- **COLLECTED MATERIAL**:
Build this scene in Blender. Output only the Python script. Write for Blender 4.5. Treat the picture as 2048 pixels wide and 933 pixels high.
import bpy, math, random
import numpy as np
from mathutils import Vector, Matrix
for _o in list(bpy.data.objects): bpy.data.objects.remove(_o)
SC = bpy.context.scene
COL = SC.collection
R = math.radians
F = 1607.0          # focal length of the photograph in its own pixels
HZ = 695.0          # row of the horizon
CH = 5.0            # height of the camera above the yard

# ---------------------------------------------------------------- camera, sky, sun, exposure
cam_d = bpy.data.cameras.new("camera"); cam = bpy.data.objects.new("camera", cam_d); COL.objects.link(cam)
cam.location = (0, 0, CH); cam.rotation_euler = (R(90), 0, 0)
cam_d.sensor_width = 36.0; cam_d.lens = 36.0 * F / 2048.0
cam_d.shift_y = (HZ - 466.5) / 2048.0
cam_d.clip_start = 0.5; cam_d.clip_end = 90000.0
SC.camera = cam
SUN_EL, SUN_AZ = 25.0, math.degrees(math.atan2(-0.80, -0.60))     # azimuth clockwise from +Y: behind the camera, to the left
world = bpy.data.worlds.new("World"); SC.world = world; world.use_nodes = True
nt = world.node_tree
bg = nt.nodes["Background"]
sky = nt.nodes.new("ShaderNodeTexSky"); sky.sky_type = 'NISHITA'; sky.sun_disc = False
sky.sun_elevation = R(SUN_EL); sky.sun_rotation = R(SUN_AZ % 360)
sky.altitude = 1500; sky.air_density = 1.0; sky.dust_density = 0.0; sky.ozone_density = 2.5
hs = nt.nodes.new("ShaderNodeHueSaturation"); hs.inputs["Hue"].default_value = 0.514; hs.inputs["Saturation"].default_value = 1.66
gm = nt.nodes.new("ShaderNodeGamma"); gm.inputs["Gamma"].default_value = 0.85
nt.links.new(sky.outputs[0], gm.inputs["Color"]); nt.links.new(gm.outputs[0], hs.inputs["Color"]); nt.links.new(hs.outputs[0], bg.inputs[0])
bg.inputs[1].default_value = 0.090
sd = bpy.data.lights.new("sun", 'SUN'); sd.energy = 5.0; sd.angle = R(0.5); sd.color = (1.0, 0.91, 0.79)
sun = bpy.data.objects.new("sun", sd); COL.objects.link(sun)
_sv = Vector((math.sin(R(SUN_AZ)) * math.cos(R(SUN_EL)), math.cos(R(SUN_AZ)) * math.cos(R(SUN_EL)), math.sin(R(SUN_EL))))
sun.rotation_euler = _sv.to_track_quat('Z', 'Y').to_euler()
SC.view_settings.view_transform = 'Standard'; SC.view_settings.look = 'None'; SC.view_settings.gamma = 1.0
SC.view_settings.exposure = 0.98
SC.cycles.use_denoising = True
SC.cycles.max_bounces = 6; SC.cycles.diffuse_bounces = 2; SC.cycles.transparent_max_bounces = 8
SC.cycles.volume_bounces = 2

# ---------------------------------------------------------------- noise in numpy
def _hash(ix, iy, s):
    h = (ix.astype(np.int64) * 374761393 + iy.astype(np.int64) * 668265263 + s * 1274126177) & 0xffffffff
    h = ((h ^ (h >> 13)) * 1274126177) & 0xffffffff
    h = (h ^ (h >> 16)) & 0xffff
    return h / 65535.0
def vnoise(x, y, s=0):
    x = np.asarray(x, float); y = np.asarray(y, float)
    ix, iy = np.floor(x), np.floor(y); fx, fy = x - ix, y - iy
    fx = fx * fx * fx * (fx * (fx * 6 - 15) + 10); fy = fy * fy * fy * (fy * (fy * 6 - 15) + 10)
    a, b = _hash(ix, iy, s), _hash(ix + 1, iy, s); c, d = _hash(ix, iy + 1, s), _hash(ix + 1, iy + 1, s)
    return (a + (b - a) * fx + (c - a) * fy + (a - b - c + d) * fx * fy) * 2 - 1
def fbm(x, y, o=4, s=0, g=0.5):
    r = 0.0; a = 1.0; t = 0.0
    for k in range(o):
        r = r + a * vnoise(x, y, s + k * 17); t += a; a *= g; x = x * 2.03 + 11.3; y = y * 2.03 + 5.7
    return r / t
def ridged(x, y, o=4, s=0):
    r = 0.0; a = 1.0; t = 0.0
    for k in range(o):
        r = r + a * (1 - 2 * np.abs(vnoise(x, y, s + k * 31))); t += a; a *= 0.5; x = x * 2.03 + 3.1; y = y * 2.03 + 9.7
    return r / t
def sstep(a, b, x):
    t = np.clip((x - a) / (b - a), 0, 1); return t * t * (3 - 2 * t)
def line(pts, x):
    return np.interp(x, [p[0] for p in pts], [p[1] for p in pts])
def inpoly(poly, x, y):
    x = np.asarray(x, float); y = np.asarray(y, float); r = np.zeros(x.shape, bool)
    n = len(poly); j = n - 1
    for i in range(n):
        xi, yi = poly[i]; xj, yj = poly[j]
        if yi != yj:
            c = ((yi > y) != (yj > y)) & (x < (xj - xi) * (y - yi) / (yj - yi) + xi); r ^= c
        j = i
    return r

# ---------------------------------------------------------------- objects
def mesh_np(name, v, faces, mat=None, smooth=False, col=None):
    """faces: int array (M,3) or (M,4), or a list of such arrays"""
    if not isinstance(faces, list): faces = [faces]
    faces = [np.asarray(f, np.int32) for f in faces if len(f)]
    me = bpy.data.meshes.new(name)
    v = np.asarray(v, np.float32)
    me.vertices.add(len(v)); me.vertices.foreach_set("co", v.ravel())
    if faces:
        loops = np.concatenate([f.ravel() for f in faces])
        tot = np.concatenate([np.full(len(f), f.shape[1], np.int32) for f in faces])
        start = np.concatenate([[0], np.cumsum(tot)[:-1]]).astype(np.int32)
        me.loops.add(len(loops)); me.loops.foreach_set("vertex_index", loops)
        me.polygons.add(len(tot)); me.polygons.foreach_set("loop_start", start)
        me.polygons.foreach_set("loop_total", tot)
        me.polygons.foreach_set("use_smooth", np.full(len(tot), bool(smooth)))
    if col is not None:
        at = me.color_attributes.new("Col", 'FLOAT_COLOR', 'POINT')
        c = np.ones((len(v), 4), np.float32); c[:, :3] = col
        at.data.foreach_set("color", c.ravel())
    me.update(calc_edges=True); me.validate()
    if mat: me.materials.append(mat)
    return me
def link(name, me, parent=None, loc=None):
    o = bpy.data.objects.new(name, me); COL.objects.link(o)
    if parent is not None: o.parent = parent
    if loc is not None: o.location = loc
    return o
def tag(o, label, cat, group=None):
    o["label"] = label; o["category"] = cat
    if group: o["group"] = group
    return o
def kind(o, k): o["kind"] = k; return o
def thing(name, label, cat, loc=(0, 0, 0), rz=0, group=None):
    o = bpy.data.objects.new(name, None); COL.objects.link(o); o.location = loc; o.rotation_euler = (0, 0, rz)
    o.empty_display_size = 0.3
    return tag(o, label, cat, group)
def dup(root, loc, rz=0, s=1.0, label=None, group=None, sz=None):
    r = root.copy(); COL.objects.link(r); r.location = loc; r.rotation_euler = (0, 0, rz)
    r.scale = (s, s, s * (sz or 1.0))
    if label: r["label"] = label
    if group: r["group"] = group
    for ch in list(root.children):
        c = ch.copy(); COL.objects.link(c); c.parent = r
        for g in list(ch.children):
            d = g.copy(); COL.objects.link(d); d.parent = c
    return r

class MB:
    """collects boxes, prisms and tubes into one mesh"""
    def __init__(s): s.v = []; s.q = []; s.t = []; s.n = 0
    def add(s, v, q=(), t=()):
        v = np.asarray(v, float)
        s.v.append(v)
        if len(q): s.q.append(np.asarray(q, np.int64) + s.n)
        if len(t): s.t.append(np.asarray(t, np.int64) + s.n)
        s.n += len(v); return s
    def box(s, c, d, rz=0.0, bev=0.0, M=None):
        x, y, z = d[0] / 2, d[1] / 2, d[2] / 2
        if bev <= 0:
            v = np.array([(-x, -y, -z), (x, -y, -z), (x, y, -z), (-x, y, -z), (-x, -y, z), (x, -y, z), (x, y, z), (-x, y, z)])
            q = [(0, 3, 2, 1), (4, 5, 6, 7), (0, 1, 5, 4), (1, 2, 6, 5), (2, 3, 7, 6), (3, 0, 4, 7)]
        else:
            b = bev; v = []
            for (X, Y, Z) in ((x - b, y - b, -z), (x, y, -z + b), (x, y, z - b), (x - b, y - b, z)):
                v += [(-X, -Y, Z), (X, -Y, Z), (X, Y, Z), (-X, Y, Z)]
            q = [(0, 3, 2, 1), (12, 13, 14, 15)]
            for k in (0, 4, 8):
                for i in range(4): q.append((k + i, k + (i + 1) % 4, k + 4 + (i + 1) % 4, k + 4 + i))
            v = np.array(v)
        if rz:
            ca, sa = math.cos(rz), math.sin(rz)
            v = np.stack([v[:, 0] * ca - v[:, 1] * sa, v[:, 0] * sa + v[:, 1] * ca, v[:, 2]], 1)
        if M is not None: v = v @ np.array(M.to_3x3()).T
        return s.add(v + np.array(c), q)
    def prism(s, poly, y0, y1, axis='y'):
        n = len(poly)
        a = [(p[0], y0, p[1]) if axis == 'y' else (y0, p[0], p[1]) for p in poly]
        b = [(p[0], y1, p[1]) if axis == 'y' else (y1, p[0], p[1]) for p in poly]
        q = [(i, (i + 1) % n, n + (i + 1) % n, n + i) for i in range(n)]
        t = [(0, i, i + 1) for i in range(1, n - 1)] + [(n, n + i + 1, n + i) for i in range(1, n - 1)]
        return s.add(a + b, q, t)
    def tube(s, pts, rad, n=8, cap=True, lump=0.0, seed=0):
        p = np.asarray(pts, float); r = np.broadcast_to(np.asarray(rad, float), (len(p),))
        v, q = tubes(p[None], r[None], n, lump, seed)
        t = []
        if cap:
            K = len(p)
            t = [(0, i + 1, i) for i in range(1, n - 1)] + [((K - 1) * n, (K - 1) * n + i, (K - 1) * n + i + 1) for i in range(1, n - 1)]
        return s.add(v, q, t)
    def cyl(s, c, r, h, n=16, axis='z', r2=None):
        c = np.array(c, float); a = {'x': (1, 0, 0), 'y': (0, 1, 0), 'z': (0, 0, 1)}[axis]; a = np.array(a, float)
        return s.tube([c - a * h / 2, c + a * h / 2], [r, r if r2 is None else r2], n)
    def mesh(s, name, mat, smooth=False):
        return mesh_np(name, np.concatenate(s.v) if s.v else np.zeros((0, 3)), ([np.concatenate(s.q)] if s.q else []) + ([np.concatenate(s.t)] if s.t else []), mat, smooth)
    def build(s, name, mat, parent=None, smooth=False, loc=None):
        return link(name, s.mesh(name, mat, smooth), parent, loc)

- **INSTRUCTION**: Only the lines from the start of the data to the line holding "above the yard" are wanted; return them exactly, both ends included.

- **COMPLETE ANSWER**:
Build this scene in Blender. Output only the Python script. Write for Blender 4.5. Treat the picture as 2048 pixels wide and 933 pixels high.
import bpy, math, random
import numpy as np
from mathutils import Vector, Matrix
for _o in list(bpy.data.objects): bpy.data.objects.remove(_o)
SC = bpy.context.scene
COL = SC.collection
R = math.radians
F = 1607.0          # focal length of the photograph in its own pixels
HZ = 695.0          # row of the horizon
CH = 5.0            # height of the camera above the yard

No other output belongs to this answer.